Objective:
Count lines holding the string "wide" in the data that follows. Reply with one number only.

Records provided:
::::::::
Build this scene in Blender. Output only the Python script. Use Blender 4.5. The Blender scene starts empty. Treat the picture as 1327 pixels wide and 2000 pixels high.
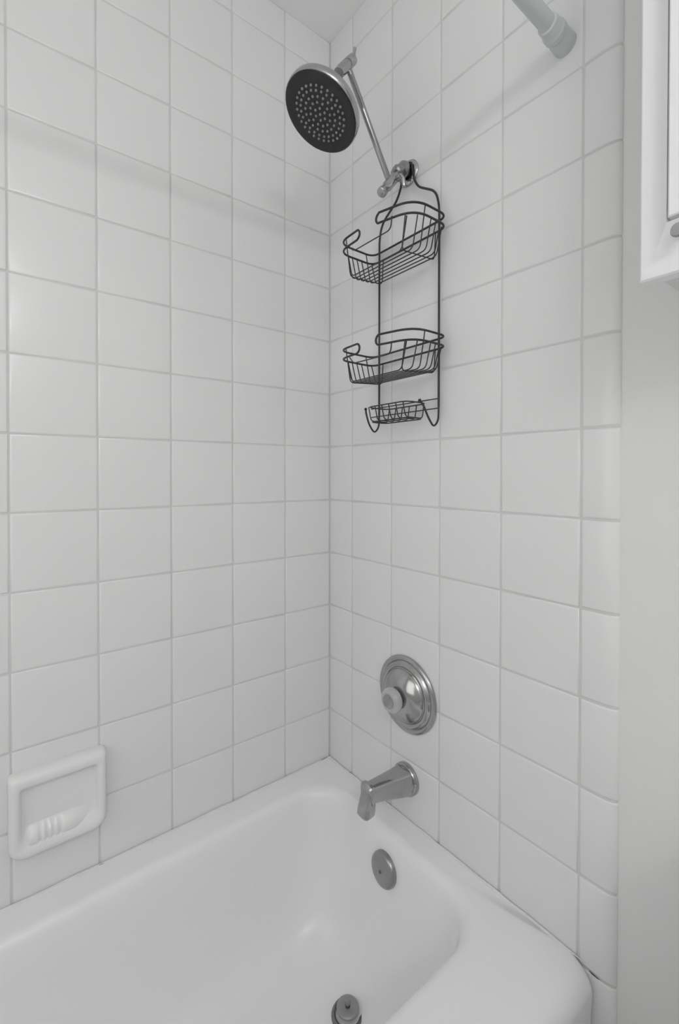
::::::::
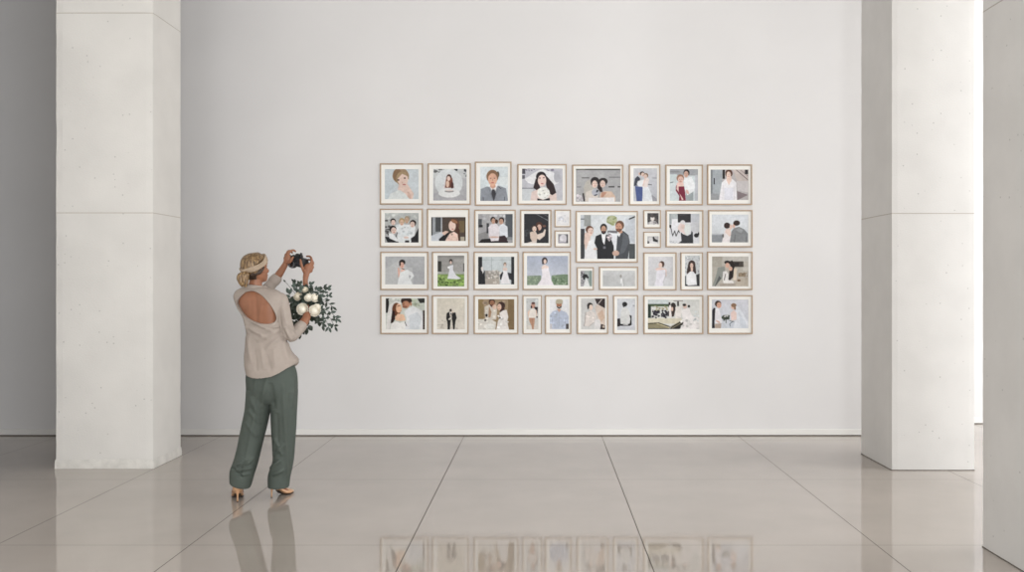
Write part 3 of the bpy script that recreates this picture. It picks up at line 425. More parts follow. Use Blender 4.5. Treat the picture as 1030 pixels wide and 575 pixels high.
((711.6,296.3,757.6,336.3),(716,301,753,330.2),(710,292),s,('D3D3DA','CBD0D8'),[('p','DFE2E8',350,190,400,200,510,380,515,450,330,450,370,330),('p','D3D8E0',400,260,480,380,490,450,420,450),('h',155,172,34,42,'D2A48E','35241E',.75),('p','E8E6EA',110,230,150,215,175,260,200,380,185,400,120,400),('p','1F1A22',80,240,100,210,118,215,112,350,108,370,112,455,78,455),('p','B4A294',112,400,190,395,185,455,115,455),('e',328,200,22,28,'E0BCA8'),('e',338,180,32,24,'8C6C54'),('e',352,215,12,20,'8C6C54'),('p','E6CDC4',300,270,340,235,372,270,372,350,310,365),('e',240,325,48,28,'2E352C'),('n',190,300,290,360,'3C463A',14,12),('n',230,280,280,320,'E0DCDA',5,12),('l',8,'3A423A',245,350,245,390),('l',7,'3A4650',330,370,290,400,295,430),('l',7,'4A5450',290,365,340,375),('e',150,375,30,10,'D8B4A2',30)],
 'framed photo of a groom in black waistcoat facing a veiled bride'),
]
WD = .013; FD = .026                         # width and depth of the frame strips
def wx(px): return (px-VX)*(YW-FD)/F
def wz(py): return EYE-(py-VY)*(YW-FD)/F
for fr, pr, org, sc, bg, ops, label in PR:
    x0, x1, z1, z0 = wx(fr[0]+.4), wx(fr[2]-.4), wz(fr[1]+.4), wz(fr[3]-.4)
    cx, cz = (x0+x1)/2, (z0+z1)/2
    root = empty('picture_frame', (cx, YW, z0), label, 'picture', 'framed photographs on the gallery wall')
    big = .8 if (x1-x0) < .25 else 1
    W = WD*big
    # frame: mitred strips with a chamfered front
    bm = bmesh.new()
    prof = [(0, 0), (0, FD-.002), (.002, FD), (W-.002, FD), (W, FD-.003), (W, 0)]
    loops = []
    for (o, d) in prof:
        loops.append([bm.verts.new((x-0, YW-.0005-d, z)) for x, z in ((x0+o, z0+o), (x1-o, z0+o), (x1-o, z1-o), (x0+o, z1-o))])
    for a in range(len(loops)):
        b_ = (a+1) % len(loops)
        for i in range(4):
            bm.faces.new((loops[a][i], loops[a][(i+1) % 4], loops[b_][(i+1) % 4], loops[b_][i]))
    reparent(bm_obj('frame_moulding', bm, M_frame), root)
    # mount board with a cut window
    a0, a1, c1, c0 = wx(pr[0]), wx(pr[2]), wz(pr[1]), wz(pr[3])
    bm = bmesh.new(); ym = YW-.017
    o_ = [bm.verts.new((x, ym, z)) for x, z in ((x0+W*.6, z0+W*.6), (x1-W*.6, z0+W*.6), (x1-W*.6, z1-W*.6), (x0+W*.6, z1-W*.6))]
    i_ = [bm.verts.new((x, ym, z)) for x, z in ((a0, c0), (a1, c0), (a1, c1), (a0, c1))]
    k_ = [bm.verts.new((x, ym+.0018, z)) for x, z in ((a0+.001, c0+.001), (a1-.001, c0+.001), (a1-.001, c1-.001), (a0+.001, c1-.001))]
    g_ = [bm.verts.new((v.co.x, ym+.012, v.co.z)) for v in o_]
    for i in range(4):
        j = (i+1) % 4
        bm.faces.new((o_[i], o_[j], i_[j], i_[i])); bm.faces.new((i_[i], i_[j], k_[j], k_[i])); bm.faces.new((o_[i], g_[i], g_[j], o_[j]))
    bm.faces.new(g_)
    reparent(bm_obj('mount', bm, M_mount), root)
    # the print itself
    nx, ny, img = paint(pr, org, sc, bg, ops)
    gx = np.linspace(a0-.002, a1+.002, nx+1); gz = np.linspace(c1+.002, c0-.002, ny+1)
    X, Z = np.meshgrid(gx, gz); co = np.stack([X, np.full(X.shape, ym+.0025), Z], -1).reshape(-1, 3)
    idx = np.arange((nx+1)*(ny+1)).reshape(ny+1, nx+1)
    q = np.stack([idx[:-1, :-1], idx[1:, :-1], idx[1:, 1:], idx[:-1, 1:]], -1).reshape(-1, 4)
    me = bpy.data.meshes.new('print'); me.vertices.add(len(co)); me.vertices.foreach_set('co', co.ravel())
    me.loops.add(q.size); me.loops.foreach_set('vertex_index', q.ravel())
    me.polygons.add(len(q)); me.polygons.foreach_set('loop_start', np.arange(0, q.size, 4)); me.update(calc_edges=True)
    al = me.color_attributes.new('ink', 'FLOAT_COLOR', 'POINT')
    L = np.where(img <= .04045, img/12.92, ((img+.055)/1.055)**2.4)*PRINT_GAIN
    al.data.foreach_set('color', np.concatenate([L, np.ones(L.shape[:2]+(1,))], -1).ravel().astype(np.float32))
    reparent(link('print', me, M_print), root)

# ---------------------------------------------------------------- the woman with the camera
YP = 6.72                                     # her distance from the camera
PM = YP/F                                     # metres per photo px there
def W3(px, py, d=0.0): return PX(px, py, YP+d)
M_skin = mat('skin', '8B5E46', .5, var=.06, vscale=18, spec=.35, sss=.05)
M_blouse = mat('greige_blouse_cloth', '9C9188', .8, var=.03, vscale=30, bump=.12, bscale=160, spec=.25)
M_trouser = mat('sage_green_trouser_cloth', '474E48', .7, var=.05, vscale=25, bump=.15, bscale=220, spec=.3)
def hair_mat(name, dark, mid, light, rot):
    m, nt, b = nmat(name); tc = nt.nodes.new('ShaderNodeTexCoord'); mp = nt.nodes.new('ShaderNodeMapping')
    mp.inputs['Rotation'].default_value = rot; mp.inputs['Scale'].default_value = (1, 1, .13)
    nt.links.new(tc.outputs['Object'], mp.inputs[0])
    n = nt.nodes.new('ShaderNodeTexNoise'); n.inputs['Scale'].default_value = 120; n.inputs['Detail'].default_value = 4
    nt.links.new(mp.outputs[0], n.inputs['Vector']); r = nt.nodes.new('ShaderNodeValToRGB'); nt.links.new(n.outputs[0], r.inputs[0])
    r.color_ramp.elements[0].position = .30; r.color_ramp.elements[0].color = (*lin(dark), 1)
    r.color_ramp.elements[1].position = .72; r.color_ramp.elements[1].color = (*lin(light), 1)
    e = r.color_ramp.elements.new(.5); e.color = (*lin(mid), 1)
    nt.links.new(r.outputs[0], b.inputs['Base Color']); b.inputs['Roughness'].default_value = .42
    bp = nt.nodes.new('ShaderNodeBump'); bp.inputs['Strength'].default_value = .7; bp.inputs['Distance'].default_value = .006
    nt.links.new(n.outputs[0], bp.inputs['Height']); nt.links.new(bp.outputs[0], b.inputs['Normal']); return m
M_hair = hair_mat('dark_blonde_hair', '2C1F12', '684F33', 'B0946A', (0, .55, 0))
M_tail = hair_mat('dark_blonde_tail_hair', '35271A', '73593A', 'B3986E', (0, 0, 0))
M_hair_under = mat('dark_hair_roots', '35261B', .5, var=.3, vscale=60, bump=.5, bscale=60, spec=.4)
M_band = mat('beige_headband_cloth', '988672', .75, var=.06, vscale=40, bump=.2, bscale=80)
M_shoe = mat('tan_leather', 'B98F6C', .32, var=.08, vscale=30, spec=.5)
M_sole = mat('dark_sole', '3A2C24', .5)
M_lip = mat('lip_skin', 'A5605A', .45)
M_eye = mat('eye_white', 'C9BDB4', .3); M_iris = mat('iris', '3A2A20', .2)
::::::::
Written answer:
2